November 20, 2025By Coineras Team

Over Half of U.S. Homes Lost Value in Past Year, Highest in 13 Years

Over Half of U.S. Homes Lost Value in Past Year, Highest in 13 Years

Lead

As of October 2025, 53% of U.S. homes have lost value over the past year based on their Zillow Zestimate — the highest share of depreciation in 13 years.

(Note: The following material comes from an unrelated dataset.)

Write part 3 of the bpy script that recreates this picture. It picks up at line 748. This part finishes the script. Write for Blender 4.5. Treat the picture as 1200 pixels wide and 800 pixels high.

The sharp increase underscores a cooling housing market with potential implications for inflation, interest rates, and broader risk sentiment.

Key Developments

  • 53.0% of homes showed year-over-year declines in estimated value as of October 2025
  • Measure reflects the share of Zestimates down over one year across the United States
  • Historical trend from 2012 to 2025 shows fluctuations with a notable rise heading into 2025
  • Data indicates the largest proportion of home value declines in over a decade

For background on the metric, see Zillow’s research resources: Zillow Research

Why It Matters

  • Inflation dynamics: Softer home prices may eventually ease the shelter component of inflation, a key focus for policymakers
  • Household balance sheets: Widespread price declines increase downside risk for recent buyers and may affect consumer spending via the wealth effect
  • Affordability trade-offs: Lower home values can modestly improve entry affordability, though high mortgage rates continue to constrain purchasing power

Market Impact

  • Macro signaling: A broadening housing cooldown is a key macro signal watched by equity and bond markets
  • Crypto correlation: Digital assets often react to shifts in liquidity and risk appetite; a cooling housing market that contributes to lower inflation could, over time, influence expectations for interest-rate paths and risk-taking behavior

What to Watch Next

  1. Shelter inflation prints in upcoming CPI reports
  2. Mortgage rate trajectory and credit conditions for buyers
  3. Regional dispersion in price trends as local markets adjust at different speeds
  4. Updates to housing data, including subsequent readings of Zestimates and transaction-based indices

Conclusion

The jump to 53% of homes posting year-over-year declines highlights a pivotal turn in the U.S. housing cycle. Investors across traditional and digital assets will be watching how this trend interacts with inflation and rate expectations in the months ahead.